I mean, it was easy for me to be generous with my time, my money, and other superficial things. But I've always had this firm resolve in my head that to give up who I was born to be, to give up a piece of myself, was to betray my innermost soul. What I failed to realize is that I didn't have to stop being me to be pink sometimes, and if I did, the sacrifice would mean so much more. And so the poem came out.

Anyway, after the talk, I did a little research on what anagnorisis and peripeteia were. They are both Aristotelian concepts. Anagnorisis is defined as "the change from ignorance to knowledge, producing love or hate between the persons destined by the poet for good or bad fortune." And peripeteia is defined as "a reversal of circumstances, a turning point."

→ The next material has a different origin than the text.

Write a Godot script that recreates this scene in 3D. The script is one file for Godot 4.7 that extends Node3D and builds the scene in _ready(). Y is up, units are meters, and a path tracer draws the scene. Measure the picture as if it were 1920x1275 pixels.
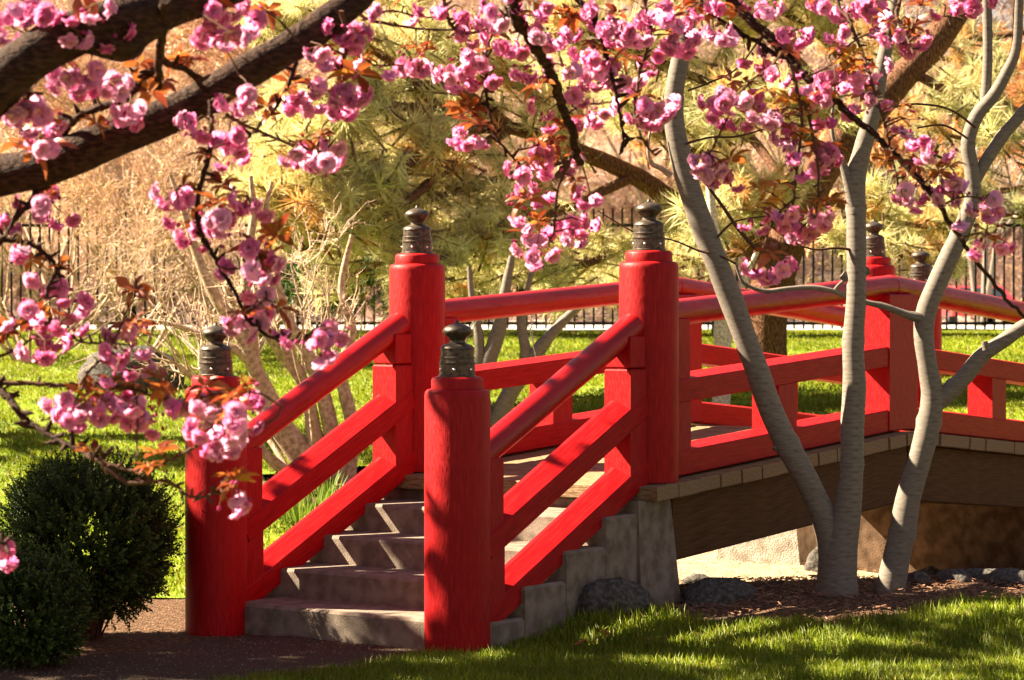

Anagnorisis and peripeteia is going into a situation, thinking you're doing the right thing, only to be confronted with the tragic truth of how very wrong you've been. Mike Rowe had a moment of peripeteia when he'd gone into a situation blind, with certain expectations, then was confronted with an opposite truth that opened his eyes to see things in a new light. He realized the experts were wrong, and their concept of the right way to castrate lambs was, in reality, more painful and inhumane than Albert's more "violent" way.


We all have these pivotal, "turning around" moments in life. Recognizing and acting on them is a sign of healthy self-awareness, something I had thought I lacked. Now I realize that these moments happen more than I thought, and most of the time, I do act on them. And that's a good feeling. Maybe I'm not as much as a misfit as I thought.